The thing I’m missing about the analog VCOs are pwm and oscillator sync. But as you say, you can get to those sounds via the digital engines instead so I’m not really missing anything. I suppose a secondary high pass filter would have been nice to cut out some of the mud, but I do that in the DAW anyway.
That would be really neat if they implemented this. I don’t think that’s what we’re seeing in the video though… it’s more likely to be a count-in which Mario is timing well, possibly assisted by looking at the metronome LED (which begins flashing after pressing the Live Record combo).
If it’s the case, he is fucking tight. Regarding the Metronome LED, I can’t see that it’s blinking when he hits the combo Rec. For me, it’s always blinking.
That makes sense from what I been seeing. You can transpose individual note trigs.
And that can be quick since there are only 4 pages, you can hold as many trigs as you can, and move the tune encoder up by however many steps you want.
You would have to use the scale feature without folding the keyboard as a guide to know what notes you want to trig as. just write down the notes of the scale in the menu… it shows you on the graphic of an unfolded keyboard.
or just replay in the notes in the correct scale… its only a 4 bar pattern
Probably not. It depends which key you were in to begin with, what change you make and what you would want to happen.

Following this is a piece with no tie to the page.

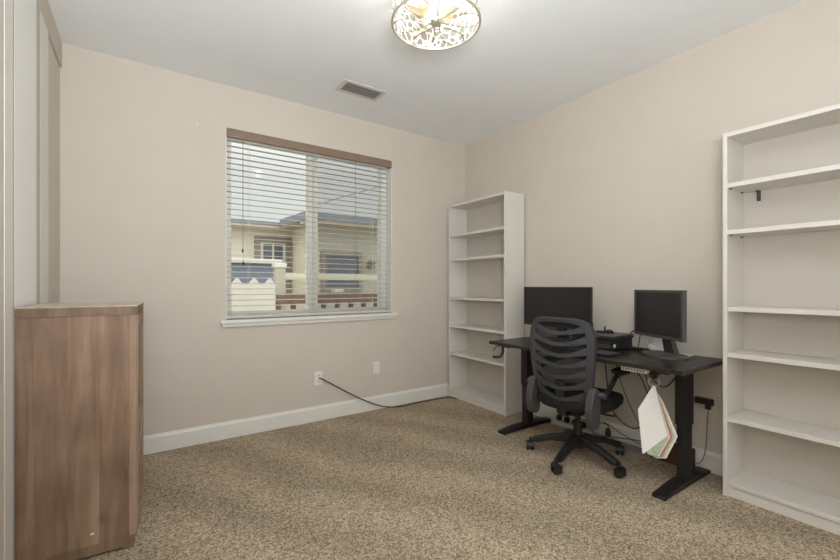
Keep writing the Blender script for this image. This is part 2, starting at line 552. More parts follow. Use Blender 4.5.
# ------------------------------------------------------------------ ceiling light
LC = Vector((1.232, 1.648, 2.5))
cl = thing('ceiling_light', 'round flush ceiling light with wire flower petals and filigree drum', 'ceiling light', (LC.x, LC.y, H))
R = .222
def circ(r, z, n=64):
    return [(LC.x + r * math.cos(2 * PI * k / n), LC.y + r * math.sin(2 * PI * k / n), z) for k in range(n)]
MB().tube(circ(R, 2.502), .0065, 10, closed=True).build('bottom_ring', M['nickel'], cl)
MB().tube(circ(R, 2.685), .005, 10, closed=True).build('top_ring', M['nickel'], cl)
MB().lathe([(.05, 2.708), (.19, 2.708), (.19, 2.69), (.17, 2.683), (.05, 2.683)], (LC.x, LC.y, 0), 48).build('ceiling_plate', M['whitemetal'], cl)
dm = MB()
dm.loops([circ(R - .001, 2.502, 72), circ(R - .001, 2.685, 72)], cap=False)
dm.build('filigree_drum', M['lace'], cl)
MB().lathe([(.006, .016), (.027, .014), (.031, .004), (.027, -.006), (.006, -.009)], (LC.x, LC.y, 2.506), 24).build('hub', M['nickel'], cl)
for k in range(6):
    a = 2 * PI * (k + .3) / 6
    pts = []
    for q in range(21):
        t = q / 20
        rr = .028 + (R - .030) * (.5 - .5 * math.cos(PI * min(1, 2 * t if t <= .5 else 2 * (1 - t))))
        da = .33 * math.sin(2 * PI * t) * math.sin(PI * min(1, (rr - .02) / (R - .03))) if False else .36 * math.sin(2 * PI * t)
        pts.append((LC.x + rr * math.cos(a + da), LC.y + rr * math.sin(a + da), 2.503 + .004 * math.sin(PI * t)))
    MB().tube(pts, .0028, 6).build('wire_petal', M['wire'], cl)
for k in range(3):
    a = 2 * PI * k / 3 + 1.25
    ux, uy = math.cos(a), math.sin(a)
    p0 = (LC.x + ux * .035, LC.y + uy * .035, 2.655); p1 = (LC.x + ux * .075, LC.y + uy * .075, 2.63)
    s_ = MB().cyl(p0, p1, .016).build('lamp_socket', M['whitemetal'], cl)
    prof = [(.012, 0), (.016, .012), (.029, .045), (.031, .062), (.024, .082), (.006, .093)]
    d = (Vector(p1) - Vector(p0)).normalized()
    rings = []
    e1 = d.orthogonal().normalized(); e2 = d.cross(e1)
    for r_, z_ in prof:
        rings.append([Vector(p1) + d * z_ + e1 * r_ * math.cos(2 * PI * q / 20) + e2 * r_ * math.sin(2 * PI * q / 20) for q in range(20)])
    MB().loops(rings).build('bulb', M['bulb'], s_)
# cream glass petals inside the drum
for k in range(6):
    a = 2 * PI * k / 6 + .2
    ux, uy = math.cos(a), math.sin(a)
    rings = []
    for q in range(9):
        t = q / 8
        wd = .048 * math.sin(PI * (.08 + .86 * t)) ** .8
        rr = .035 + .115 * t
        zc = 2.545 + .055 * t * t
        rings.append([(LC.x + ux * rr - uy * wd * s2, LC.y + uy * rr + ux * wd * s2, zc + .012 * s2 * s2) for s2 in (-1, -.5, 0, .5, 1)])
    MB().loops(rings, closed_u=False, cap=False).build('glass_petal', M['frost'], cl)

# ------------------------------------------------------------------ ceiling vent
vt = thing('ceiling_vent', 'white slotted air register in the ceiling near the window', 'vent', (1.425, 2.885, H))
vx0, vx1, vy0, vy1 = 1.275, 1.570, 2.822, 2.950
mb = MB()
f = .032
zt_, zb_ = H - .0005, H - .007
mb.box(vx0 - f, vx1 + f, vy0 - f, vy0, zb_, zt_); mb.box(vx0 - f, vx1 + f, vy1, vy1 + f, zb_, zt_)
mb.box(vx0 - f, vx0, vy0, vy1, zb_, zt_); mb.box(vx1, vx1 + f, vy0, vy1, zb_, zt_)
mb.build('frame', M['ventw'], vt, bevel=.002)
MB().box(vx0, vx1, vy0, vy1, H - .0012, H - .0004).build('backing', M['ventd'], vt)
mb = MB()
n = 22
for i in range(n):
    x = vx0 + (vx1 - vx0) * (i + .5) / n
    mb.box(x - .0024, x + .0024, vy0, vy1, H - .0075, H - .0015, 0, Matrix.Identity(4))
for y in (vy0 + .043, vy0 + .086):
    mb.box(vx0, vx1, y - .0015, y + .0015, H - .007, H - .002)
mb.build('louvers', M['ventl'], vt)

# ------------------------------------------------------------------ bookcases
def bookcase(label, xf, y0, W, D, Hh, zs, plinth, pins=(), group=None):
    r = thing('bookcase', label, 'bookcase', (xf + D / 2, y0 + W / 2, 0), 0, group)
    T = .021
    xb = xf + D
    MB().box(xf, xb, y0, y0 + T, 0, Hh, .0012).build('side_panel', M['melamine'], r)
    MB().box(xf, xb, y0 + W - T, y0 + W, 0, Hh, .0012).build('side_panel', M['melamine'], r)
    MB().box(xf + .001, xb - .004, y0 + T, y0 + W - T, Hh - .024, Hh - .001, .001).build('top_panel', M['melamine'], r)
    MB().box(xf + .012, xf + .028, y0 + T, y0 + W - T, 0, plinth, .001).build('plinth', M['melamine'], r)
    MB().box(xb - .005, xb - .001, y0 + T, y0 + W - T, .005, Hh - .024).build('back_panel', M['backing'], r)
    MB().box(xf + .001, xb - .006, y0 + T, y0 + W - T, plinth, plinth + .022, .001).build('bottom_panel', M['melamine'], r)
    for i, z in enumerate(zs):
        s_ = MB().box(xf + .004, xb - .008, y0 + T, y0 + W - T, z - .024, z, .001).build('shelf', M['melamine'], r)
        if i in pins:
            for px in (xf + .035, xb - .05):
                for py in (y0 + W - T - .011, y0 + T):
                    MB().box(px, px + .008, py, py + .011, z - .03, z - .024).build('shelf_pin', M['slot'], s_)
    return r
bookcase('tall white open bookcase in the corner beside the window, left of the desk', 2.681, 2.547, .82, .246, 2.02,
         (1.708, 1.454, 1.050, .757, .465), .062, group=None)
rb = bookcase('tall white open bookcase at the right edge of the picture, right of the desk', 2.676, .083, .82, .25, 2.02,
         (1.738, 1.478, 1.052, .797, .440), .062, pins=(0, 1))
mb = MB()
mb.box(2.905, 2.9195, .80, .816, 1.655, 1.712, .002)
mb.box(2.885, 2.9195, .80, .816, 1.706, 1.712, .001)
o = mb.build('mounting_bracket', M['chairarm'], rb); o['label'] = 'grey metal bracket under the top shelf'

# ------------------------------------------------------------------ wooden cabinet at the left
DX0, DX1, DY0, DY1, DH = -.4193, -.022, 2.215, 2.72, 1.083
dr = thing('cabinet', 'weathered brown wooden cabinet against the white closet doors', 'cabinet', ((DX0 + DX1) / 2, (DY0 + DY1) / 2, 0))
MB().box(DX0 + .001, DX1 - .001, DY0 + .002, DY0 + .022, .055, DH - .042, .001).build('side_panel', M['wood'], dr)
MB().box(DX0 + .003, DX1 - .001, DY1 - .022, DY1 - .002, .055, DH - .042, .001).build('side_panel', M['wood'], dr)
MB().box(DX0 + .004, DX0 + .012, DY0 + .022, DY1 - .022, .055, DH - .042).build('back_panel', M['woodrail'], dr)
mb = MB()
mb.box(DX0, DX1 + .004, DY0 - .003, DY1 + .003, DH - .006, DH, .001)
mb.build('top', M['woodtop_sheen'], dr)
mb = MB()
mb.box(DX0 + .001, DX1 + .003, DY0 - .002, DY1 + .002, DH - .043, DH - .0062, .001)
mb.build('top_rail', M['woodrail'], dr)
mb = MB()
mb.box(DX0 + .003, DX1 - .012, DY0, DY0 + .024, .012, .056, .001)
mb.box(DX0 + .003, DX1 - .012, DY1 - .024, DY1, .012, .056, .001)
mb.box(DX1 - .034, DX1 - .012, DY0 + .024, DY1 - .024, .012, .056, .001)
mb.box(DX0 + .003, DX0 + .04, DY0, DY0 + .03, 0, .012); mb.box(DX1 - .05, DX1 - .012, DY0, DY0 + .03, 0, .012)
mb.box(DX0 + .003, DX0 + .04, DY1 - .03, DY1, 0, .012); mb.box(DX1 - .05, DX1 - .012, DY1 - .03, DY1, 0, .012)
mb.build('base_rail', M['woodrail'], dr)
yc = (DY0 + DY1) / 2
for (a, b) in ((DY0 + .024, yc - .002), (yc + .002, DY1 - .024)):
    d = MB().box(DX1 - .014, DX1 - .003, a, b, .062, DH - .046, .001).build('door', M['woodrail'], dr)
    mb = MB()
    x0, x1 = DX1 - .003, DX1 + .004
    mb.box(x0, x1, a, a + .04, .062, DH - .046, .001); mb.box(x0, x1, b - .04, b, .062, DH - .046, .001)
    for z in (.062, (DH - .03) / 2, DH - .096):
        mb.box(x0, x1, a + .04, b - .04, z, z + .05, .001)
    for z0, z1, sgn in ((.112, .5, 1), (.585, .985, -1)):
        ya, yb = (a + .04, b - .04) if sgn > 0 else (b - .04, a + .04)
        mb.prism([(ya, z0), (ya, z0 + .05), (yb, z1), (yb, z1 - .05)], lambda u, v, t: (t, u, v), x0, x1 - .001)
    mb.build('door_frame', M['wood'], d)
o = MB().lathe([(.006, 0), (.005, .0008)], (0, 0, 0), 10)
bmesh.ops.transform(o.bm, matrix=Matrix.Translation((-.179, DY0 + .0022, .104)) @ Matrix.Rotation(PI / 2, 4, 'X') @ Matrix.Diagonal((1.25, .9, 1, 1)), verts=o.bm.verts[:])
o.build('chipped_spot', M['chip'], dr)
dr.rotation_euler = (0, 0, math.radians(-2.6))
cn = Matrix.Rotation(math.radians(-2.6), 4, 'Z') @ Vector(((DX1 - DX0) / 2, -(DY1 - DY0) / 2, 0))
dr.location = Vector((-.020, 2.216, 0)) - cn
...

e.g. if you’re in C Major and you go up 7 semi-tones, you’ll be in G Major. This would be the same as if you did a manual modulation. If you went up 4 semi-tones (“a third”), you would be in E Major, but the third chord/key/mode of C Major is actually E minor, so you’d need to tweak your pattern to sound “correct” - unless you like the effect.
This is the same issue that occurs when you sample a chord or use chord memory. It’s not “normal” from a basic western classical music perspective, but it might sound fine. It works great for 1000s of house and hiphop records.
Better to do it with the trig note key, no? That way you don’t need to p-lock specific tuning. You can still hold down multiple trigs when transposing this way.
I wish there was a faster way to transpose a track or pattern though.
He still is fuckin tight with the timing… plus, I think those videos are very well rehearsed. They dial everything in almost exactly, and say what the result will be almost exactly.